Es ist Papst Franziskus, der uns an den Propheten Jesu erinnert, das Evangelium verkünden ist eine Freude teilen, ist eine arme Kirche für die Armen zu sein, bedeutet uns jenen zuzuwenden, die an den Rändern der Gesellschaft und des Glaubens leben. Hier ist die Frage: Kann Jesus in unseren Gemeinden Wunder tun? Es machen mich immer wieder die Diskussionen im Zusammenhang der Gottesdienstordnung betroffen. Die Debatten werden heftig und deftig, wenn irgendwo ein Gottesdienst wegfällt. Aber nirgends – in keiner Gemeinde und in keinem PGR – wird zugleich ernsthaft gefragt: Sind bei uns die Armen versorgt? Da haben wir eine Schieflage, an der wir zu arbeiten haben, sollten wir verhindern wollen, dass Jesus nicht einfach bei unseren Gemeinden weiter geht.

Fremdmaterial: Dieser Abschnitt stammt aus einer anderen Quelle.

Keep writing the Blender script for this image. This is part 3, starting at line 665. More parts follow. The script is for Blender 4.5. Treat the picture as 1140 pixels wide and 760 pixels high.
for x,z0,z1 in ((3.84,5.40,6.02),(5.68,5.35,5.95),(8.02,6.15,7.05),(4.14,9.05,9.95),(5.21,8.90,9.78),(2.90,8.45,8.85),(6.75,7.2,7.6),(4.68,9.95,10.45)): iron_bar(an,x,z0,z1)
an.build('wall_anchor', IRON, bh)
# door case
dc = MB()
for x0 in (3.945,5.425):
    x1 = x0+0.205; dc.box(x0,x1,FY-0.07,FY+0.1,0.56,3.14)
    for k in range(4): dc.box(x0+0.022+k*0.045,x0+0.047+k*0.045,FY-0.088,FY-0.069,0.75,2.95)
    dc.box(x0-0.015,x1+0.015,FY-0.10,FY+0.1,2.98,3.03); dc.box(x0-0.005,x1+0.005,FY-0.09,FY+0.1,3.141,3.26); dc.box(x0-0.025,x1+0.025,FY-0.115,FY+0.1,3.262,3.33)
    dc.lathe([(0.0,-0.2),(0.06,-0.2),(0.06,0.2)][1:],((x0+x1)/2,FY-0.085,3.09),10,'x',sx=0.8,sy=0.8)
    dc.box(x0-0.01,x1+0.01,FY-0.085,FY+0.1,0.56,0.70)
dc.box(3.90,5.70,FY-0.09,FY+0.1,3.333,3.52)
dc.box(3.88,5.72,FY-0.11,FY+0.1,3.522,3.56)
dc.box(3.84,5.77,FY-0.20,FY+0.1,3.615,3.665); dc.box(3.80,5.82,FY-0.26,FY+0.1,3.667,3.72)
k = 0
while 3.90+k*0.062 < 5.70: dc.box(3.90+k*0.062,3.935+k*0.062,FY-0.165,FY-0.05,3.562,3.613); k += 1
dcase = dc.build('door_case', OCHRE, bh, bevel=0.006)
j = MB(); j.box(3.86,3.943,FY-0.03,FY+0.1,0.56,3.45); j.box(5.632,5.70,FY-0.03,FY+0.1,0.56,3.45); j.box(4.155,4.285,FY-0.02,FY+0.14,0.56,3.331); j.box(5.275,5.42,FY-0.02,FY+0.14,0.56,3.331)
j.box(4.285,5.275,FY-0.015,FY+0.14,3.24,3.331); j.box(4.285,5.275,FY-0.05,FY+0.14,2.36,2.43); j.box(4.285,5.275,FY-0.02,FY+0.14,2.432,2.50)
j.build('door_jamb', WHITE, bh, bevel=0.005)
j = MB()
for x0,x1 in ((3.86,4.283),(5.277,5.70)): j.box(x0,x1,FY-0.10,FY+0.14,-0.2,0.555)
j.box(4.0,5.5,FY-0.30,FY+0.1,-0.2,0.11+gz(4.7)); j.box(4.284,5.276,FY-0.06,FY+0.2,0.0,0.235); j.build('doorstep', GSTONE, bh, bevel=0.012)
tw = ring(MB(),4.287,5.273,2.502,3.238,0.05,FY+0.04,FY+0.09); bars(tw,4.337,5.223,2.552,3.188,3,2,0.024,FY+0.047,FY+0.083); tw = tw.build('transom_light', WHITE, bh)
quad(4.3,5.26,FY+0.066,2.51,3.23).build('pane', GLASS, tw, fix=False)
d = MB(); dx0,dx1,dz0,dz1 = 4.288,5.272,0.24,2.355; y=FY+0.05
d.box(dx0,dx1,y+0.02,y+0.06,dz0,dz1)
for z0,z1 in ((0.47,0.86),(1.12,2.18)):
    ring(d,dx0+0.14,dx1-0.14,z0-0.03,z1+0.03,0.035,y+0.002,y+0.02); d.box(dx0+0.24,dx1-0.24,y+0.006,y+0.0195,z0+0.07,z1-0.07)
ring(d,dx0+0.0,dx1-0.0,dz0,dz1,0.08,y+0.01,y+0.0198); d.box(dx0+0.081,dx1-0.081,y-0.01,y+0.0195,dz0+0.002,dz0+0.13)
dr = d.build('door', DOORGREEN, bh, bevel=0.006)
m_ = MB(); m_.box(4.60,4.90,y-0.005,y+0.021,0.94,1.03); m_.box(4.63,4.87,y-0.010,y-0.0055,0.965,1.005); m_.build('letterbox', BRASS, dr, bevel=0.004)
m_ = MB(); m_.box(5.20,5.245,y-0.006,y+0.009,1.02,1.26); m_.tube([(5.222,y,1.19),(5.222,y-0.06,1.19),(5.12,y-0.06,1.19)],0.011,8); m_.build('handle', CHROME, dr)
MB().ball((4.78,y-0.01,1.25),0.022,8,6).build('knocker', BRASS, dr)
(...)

Ein letzter Gedanke: Der Auftritt Jesu löst zunächst Staunen aus. Als dann die Rede davon ist, dass er Bauarbeiter und Maria seine Mutter sei, seine Brüder und Schwestern unter uns leben, kippt die Stimmung. Die Nichterwähnung Josefs lässt vermuten, dass dieser bereits gestorben war. Es wird aber deutlich, dass die Familie Jesu mit Maria inclusive in Nazareth nicht im hohem Kurs stand. Die Erinnerung an sie war mit Grund, dass er abgelehnt wird.
Auf dem Hintergrund dieser Bibelstelle gilt es auch etwas mit kritischem Blick auf unsere kirchlichen Feiern zu schauen, wie: Taufen, Erstkommunion, Beerdigungen…. Es gibt die Tendenz, sie möglichst als Familienfeiern zu gestalten, im engsten Familienkreis zu bleiben. Jesus stand seiner Familie sehr kritisch gegenüber und hat diesen Rahmen immer wieder gesprengt. Seine Botschaft vom anbrechenden Reich Gottes ging weit darüber hinaus und fand sogar außerhalb mehr Anklang.
Dieses Evangelium lädt ein, mit großer Offenheit Jesus zu begegnen. Wer meint ihn zu kennen, lauft Gefahr ihn zu verlieren.